→ **GOAL OF THE EXERCISE**
Identify the lines holding "from" and copy them.

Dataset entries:
+ + + +

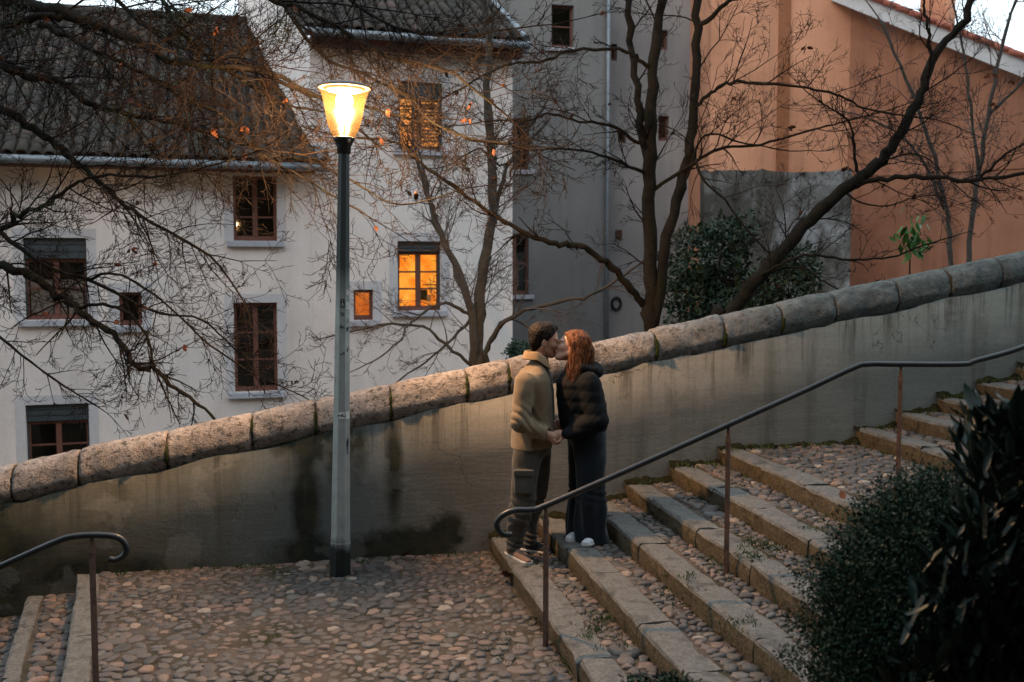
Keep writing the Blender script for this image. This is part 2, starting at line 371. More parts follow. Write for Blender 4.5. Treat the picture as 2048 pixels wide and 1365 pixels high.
for vs, fs in DOMES:
    b = MB(); b.add(vs, fs); me = b.mesh('cobblestone', True); me.materials.append(M['cobble']); DOME_ME.append(me)
def voronoi_stones(inside, box, n, seed, iters=4, ns=26000):
    r = np.random.default_rng(seed); x0, x1, y0, y1 = box
    S = np.stack([r.uniform(x0,x1,ns), r.uniform(y0,y1,ns)], 1); S = S[inside(S[:,0], S[:,1])]
    P = S[r.choice(len(S), min(n, len(S)), replace=False)]
    for it in range(iters+1):
        own = np.empty(len(S), int)
        for c in range(0, len(S), 3000):
            d = (S[c:c+3000,None,0]-P[None,:,0])**2+(S[c:c+3000,None,1]-P[None,:,1])**2; own[c:c+3000] = d.argmin(1)
        cnt = np.bincount(own, minlength=len(P)).astype(float)
        cen = np.stack([np.bincount(own, S[:,k], len(P))/np.maximum(cnt,1) for k in (0,1)], 1)
        P = np.where(cnt[:,None] > 0, cen, P)
    D = S-P[own]; out = []
    cxx = np.bincount(own, D[:,0]**2, len(P))/np.maximum(cnt,1); cyy = np.bincount(own, D[:,1]**2, len(P))/np.maximum(cnt,1); cxy = np.bincount(own, D[:,0]*D[:,1], len(P))/np.maximum(cnt,1)
    for k in range(len(P)):
        if cnt[k] < 5: continue
        ev, evec = np.linalg.eigh(np.array([[cxx[k],cxy[k]],[cxy[k],cyy[k]]]))
        a = 2*math.sqrt(max(ev[1],1e-6)); b = 2*math.sqrt(max(ev[0],1e-6))
        out.append((P[k,0], P[k,1], a, b, math.atan2(evec[1,1], evec[0,1])))
    return out
def in_frame(p, m=30):
    q = np.asarray(p)-_C; wd = q@_F
    if wd < .5: return False
    x = 1024+FPX*(q@_R)/wd; y = 682.5-FPX*(q@_U)/wd
    return -m < x < 2048+m and -m < y < 1365+m
def put_stones(stones, z, parent, singles, seed, org=(0,0), rot=0, hgt=.016, gap=.97):
    """the nearest stones in view are objects of their own, the rest one joined part"""
    r = np.random.default_rng(seed); ca, sa = math.cos(rot), math.sin(rot); info = []
    for s in stones:
        wx = org[0]+ca*s[0]-sa*s[1]; wy = org[1]+sa*s[0]+ca*s[1]
        Z = wx*_H[0]+wy*_H[1]
        info.append((in_frame((wx,wy,z)), s[2]*s[3]/Z**3, s))
    order = sorted(range(len(info)), key=lambda k: (-int(info[k][0]), -info[k][1]))
    V = []; Fc = []; n0 = 0
    for rank, k in enumerate(order):
        x, y, a, b, th = info[k][2]; h = hgt*r.uniform(.7,1.35)*min(1.3, (a+b)/.10); g = gap*r.uniform(.80,1.03); dz = -.001-.011*float(np.clip(vnoise(np.array([[x,y,0.]]), 66, 2.6)[0]*.8+.35, 0, 1))*r.uniform(.5,1.1)
        vi = int(r.integers(8))
        if rank < singles and info[k][0]:
            o = bpy.data.objects.new('cobblestone', DOME_ME[vi]); C.objects.link(o); o.parent = parent
            o.location = (x, y, z+dz); o.rotation_euler = (r.normal()*.07, r.normal()*.07, th); o.scale = (a*g, b*g, h)
        else:
            vs, fs = DOMES[vi]; c, s_ = math.cos(th), math.sin(th)
            X = vs*np.array([a*g, b*g, h]); X = np.stack([c*X[:,0]-s_*X[:,1]+x, s_*X[:,0]+c*X[:,1]+y, X[:,2]+z+dz], 1)
            V.append(X); Fc += [tuple(i+n0 for i in f) for f in fs]; n0 += len(vs)
    if V:
        b = MB(); b.add(np.concatenate(V), Fc); o = b.build('cobblestones', M['cobble_far'], parent, True); tag(o, kind='stuff')

# ================================================================== landing
SA = math.radians(8.74); SO = (-1.66, 8.03)                     # the skewed edge where the lower flight leaves
def edge_u(v): return SO[0] + (SO[1]-v)*.1535
V0, V1 = 4.1, 8.14
mb = MB(); mb.add([(edge_u(V0)+.1,V0,0),(1.5,V0,0),(1.5,V1+.1,0),(edge_u(V1)+.1,V1+.1,0)], [(0,1,2,3)])
landing = tag(mb.build('landing', M['mortar']), kind='structure')
st = voronoi_stones(lambda x, y: (x > edge_u(y)+.16) & (x < 1.49) & (y > 4.8), (-1.7,1.5,4.8,8.13), 1500, 11, 2, 34000)
put_stones(st, .0, landing, 300, 5)

# ================================================================== stairs
RISE = .13
def nosing(x0, wd, y0, y1, z, h, seed):
    """one granite nosing stone, worn and a little uneven"""
    r = np.random.default_rng(seed)
    prof = [(0,-h),(-.004,-h*.5),(0,-.022),(.008,-.006),(.024,0),(wd*.5,.001),(wd-.01,-.002),(wd,-.012),(wd,-h)]
    nst = max(3, int((y1-y0)/.11)); ys = np.linspace(y0, y1, nst); vs = []
    for j, y in enumerate(ys):
        for px, pz in prof:
            e = .004 if 0 < j < nst-1 else .006
            vs.append((x0+px+r.normal()*e*.8, y+r.normal()*.003, z+pz+(r.normal()*e*.8 if pz > -h*.8 else 0)))
    n = len(prof); fs = [(j*n+k, (j+1)*n+k, (j+1)*n+k+1, j*n+k+1) for j in range(nst-1) for k in range(n-1)]
    ends = [tuple(range(n-1,-1,-1))[::-1], tuple((nst-1)*n+k for k in range(n))[::-1]]
    b = MB(); ris = [f for f in fs if f[0] % n < 2]; top_ = [f for f in fs if f[0] % n >= 2]; b.add(vs, top_+ends); b.f += ris; b.mi += [1]*len(ris); return b
def flight_step(parent, x0, x1, z, y0, y1, slab, seed, nstones, singles, org=(0,0), rot=0, depth=.5):
    r = np.random.default_rng(seed)
    b = MB(); b.box(x0+.02, x1+.03, y0, y1, z-depth, z-.035); b.box(x0+slab-.02, x1+.03, y0+.001, y1-.001, z-.03, z-.009)
    step = b.build('step', M['mortar'], parent)
    y = y1-.005; k = 0
    while y > y0+.1:
        ln = r.uniform(.5, 1.0); ya = max(y0, y-ln)
        if ya-y0 < .3: ya = y0
        nosing(x0+r.normal()*.004, slab+r.uniform(-.015,.02), ya+.004, y-.003, z+r.normal()*.003, RISE+.02, seed*40+k).build('nosing_stone', None, step, mats=[M['kerb'], M['riser']])
        y = ya; k += 1
    if nstones:
        st = voronoi_stones(lambda a, c: a > -9, (x0+slab+.012, x1-.004, max(y0, 4.2 if rot == 0 else y0), y1-.02), nstones, seed+3, 3, max(3000, nstones*26))
        put_stones(st, z-.006, step, singles, seed, org, rot, hgt=.021)
    return step
stairs = tag(empty('staircase', (0,0,0)), kind='structure')
US = [1.5, 1.90, 2.30, 2.67, 3.06, 3.50, 4.78, 5.17, 5.57, 5.97, 6.37, 6.77, 7.17, 7.57, 7.97]
for i in range(len(US)-1):
    wide = i == 5; u0, u1 = US[i], US[i+1]
    n = (int(4.0*(u1-u0-.2)/(.0050)) if i < 5 else int(3.9*1.1/.0062)) if i < 6 else (70 if i < 10 else 0)
    flight_step(stairs, u0, u1, RISE*(i+1), V0, V1+.03, .20, 100+i, n, [60,70,60,50,35,25,0,0,0,0,0,0,0,0][i], depth=.6)
lower = tag(empty('lower_staircase', (SO[0], SO[1], 0), SA), kind='structure')
for k in range(6):
    z = -RISE*k; x0 = -.36*k
    if k == 0:
        b = MB(); b.box(.03, .16, -4.2, .08, -.5, -.03); s0 = b.build('step', M['mortar'], lower); y = .06; q = 0
        while y > -4.1:
            ln = random.uniform(.6,1.0); nosing(0, .15, y-ln+.004, y-.003, .012, .16, 700+q).build('nosing_stone', None, s0, mats=[M['kerb'], M['riser']]); y -= ln; q += 1
    else:
        flight_step(lower, x0, x0+.36, z, -3.4, .12, .12, 300+k, 110 if k < 3 else 0, 40 if k == 1 else 0, SO, SA)

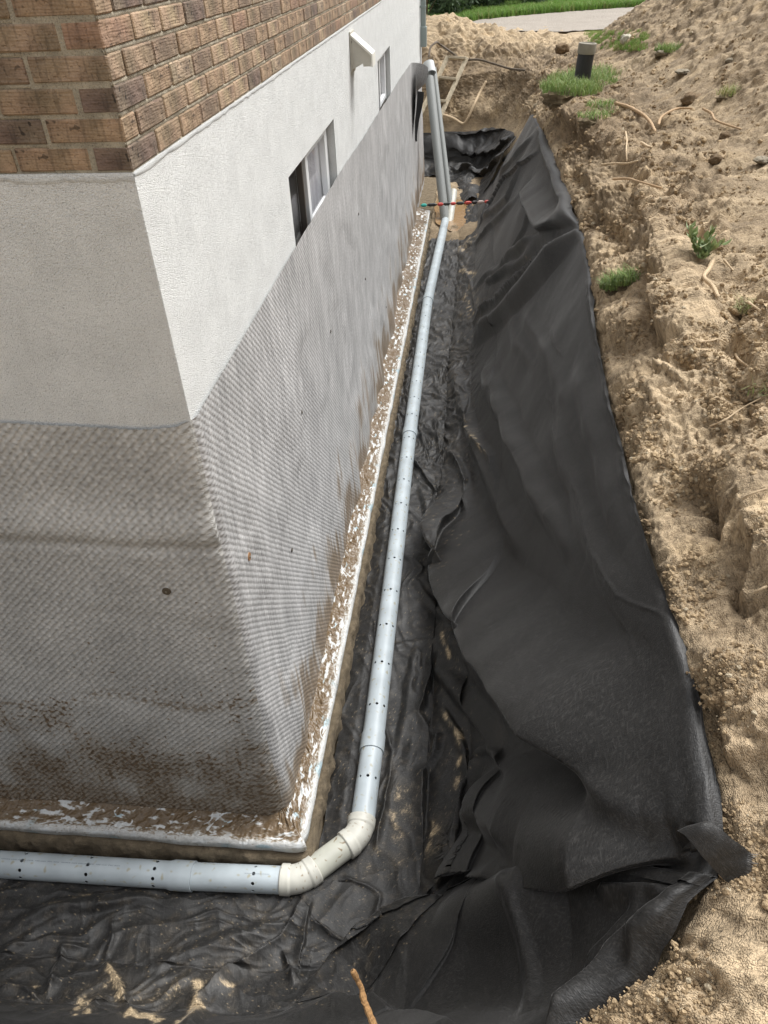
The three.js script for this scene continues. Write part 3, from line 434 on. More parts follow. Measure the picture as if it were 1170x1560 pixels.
{
  const uN = find(660, 1372).u, uE = find(1052, 1322).u;
  const f = [[0, uAtX(0.28)], [0.5, find(500, 1400).u], [0.95, uN + 0.02], [1.4, lerp(uN, uE, 0.5)], [2, uE + 0.02]], nearEdge = (v) => { let i = 0; while (i < f.length - 2 && v > f[i + 1][0]) i++; return lerp(f[i][1], f[i + 1][1], clamp((v - f[i][0]) / (f[i + 1][0] - f[i][0]))); };
  const farEdge = (v) => lerp(uz.b, uz.c, smooth(0.8, 2, v));
  const us = steps(uz.b, Math.max(uN, uE) + 0.3, 0.005).map((u) => (u - uz.b) / (Math.max(uN, uE) + 0.3 - uz.b));
  const main = mesh('geotextile_sheet', clothSheet(us, [...span(0.005, 1, 150), ...span(1.008, 2.02, 250)], (t, v) => [lerp(farEdge(v), nearEdge(v) + 0.05, t), v + 0.006 * n3(t * 14, v, 1)], 0.014, crumpleMain), M.cloth);
  tag(main, 'large smooth black geotextile sheet hung over the trench bank right of the pipe', 'fabric');
  const us2 = steps(uz.a, uz.b + 0.9, 0.0075);
  const far = mesh('geotextile_sheet', clothSheet([...us2, ...steps(uz.b + 0.9, uz.c + 0.5, 0.01)], [...span(0.02, 1, 80), ...span(1.01, 2.035, 120)], (u, v) => { const e = smooth(uz.c + 0.1, uz.c + 0.5, u); return [u + 0.02 * n3(v * 9, 2, u), Math.max(v, lerp(0, 0.55, smooth(uz.a + 1.7, uz.a + 1.2, u) )) - 0 * e]; }, 0.002, (u, v, P) => 1.0 * (1 - smooth(0.6, 1.2, v))), M.cloth);
  tag(far, 'creased dusty black geotextile sheet on the far bank, between the puddle and the dirt wall', 'fabric');
  const u0 = Math.min(uAtX(0.28), uN, uE) - 0.25;
  const front = mesh('geotextile_sheet', clothSheet([...steps(u0, uAtX(-1.9), 0.005, 2.2), ...span(uAtX(-1.9) + 0.05, uAtX(-4), 20)], [...span(0.005, 1, 180), ...span(1.008, 2.02, 220)], (u, v) => [u, v + 0.008 * n3(u * 5, v, 5)], 0.003, (u, v, P) => (P.x < 0.25 ? 0.4 : 0.22) * (1 - smooth(0.7, 1.5, v))), M.cloth);
  tag(front, 'black geotextile sheet in the foreground, sandy under the left pipe and rolled at the bank', 'fabric');
  // bundle at the far end of the trench
  const ub0 = SEC[1].u + 1.2, ub1 = uAtZ(-11.1), vsB = span(0.3, 1.75, 110), usB = span(ub0, ub1, 200);
  const back = mesh('geotextile_sheet', clothSheet(usB, vsB, (u, v) => [u, v], 0.03, (u, v, P) => 0.5), M.cloth);
  const p = back.geometry.attributes.position; for (let k = 0; k < p.count; k++) { const u = usB[k % usB.length], v = vsB[Math.floor(k / usB.length)]; const r = Math.sin((v - 0.55) / 1.2 * 9.5 + 1.2 * n3(u * 0.7, v, 3)); p.setY(k, p.getY(k) + 0.05 * r + 0.03 * n3(u * 3, v * 2, 1)); p.setZ(k, p.getZ(k) + 0.05 * Math.cos((v - 0.55) / 1.2 * 9.5)); }
  finish(back.geometry); tag(back, 'bunched black geotextile in deep folds at the trench end, below the wooden ladder', 'fabric');
}
{ // flap folded back over the bank, with a frayed end
  const flapIn = toPixel(find(1075, 1300, 1.8, 2.3).p)[2] - 2.32;
  const rows = [ // across the strip, from its hidden lower layer round the fold to the top layer's end
    [[1062, 1388, 2.42], [1020, 1405, 2.46]], [[1072, 1345, 2.37], [1050, 1352, 2.4]], [[1075, 1305, 2.34], [1052, 1318, 2.37]], [[1062, 1277, 2.32], [1034, 1282, 2.33]], [[1066, 1256, 2.27], [1032, 1266, 2.27]], [[1080, 1252, 2.235], [1046, 1274, 2.24]], [[1108, 1272, 2.22], [1072, 1308, 2.225]], [[1134, 1292, 2.235], [1104, 1340, 2.24]], [[1142, 1300, 2.245], [1136, 1360, 2.25]]];
  const cu = [0, 1].map((k) => new THREE.CatmullRomCurve3(rows.map((r) => at(r[k][0], r[k][1], r[k][2] + flapIn))));
  const g = grid(60, 110, (i, j, o) => { const t = j / 109, s = i / 59, A = cu[0].getPoint(t), B = cu[1].getPoint(t); o.p.lerpVectors(A, B, s); o.p.y += 0.016 * Math.sin(s * Math.PI) + 0.004 * n3(o.p.x * 14, o.p.y * 14, o.p.z * 14); if (t > 0.97) o.p.addScaledVector(V(1, 0, 0.2), 0.012 * (0.5 + 0.5 * n3(s * 50, 3, 1))); o.uv = [s * 0.2, t * 0.5]; o.c = t > 0.965 ? mix3(CLOTH, [0.2, 0.19, 0.18], 0.5 + 0.5 * n3(s * 60, t * 90, 5)) : CLOTH; }, true);
  const f = mesh('geotextile_flap', g, M.cloth); tag(f, 'short black fabric flap folded over the bank edge, its frayed end lying on the sand', 'fabric');
  const fr = []; const r = rng(5); for (let k = 0; k < 40; k++) { const s = r(), A = cu[0].getPoint(1), B = cu[1].getPoint(1), q = A.lerp(B, s), e = q.clone().add(V(0.008 + 0.02 * r(), -0.004 + 0.008 * r(), 0.012 * (r() - 0.5))); fr.push(new THREE.TubeGeometry(new THREE.LineCurve3(q, e), 1, 0.0009, 4)); }
  stuff(mesh('frayed_thread', mergeGeometries(fr), std({ color: lin(0.16, 0.155, 0.15), roughness: 0.9 }), f));
}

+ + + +

→ **FULL RESPONSE**
The three.js script for this scene continues. Write part 3, from line 434 on. More parts follow. Measure the picture as if it were 1170x1560 pixels.
  const rows = [ // across the strip, from its hidden lower layer round the fold to the top layer's end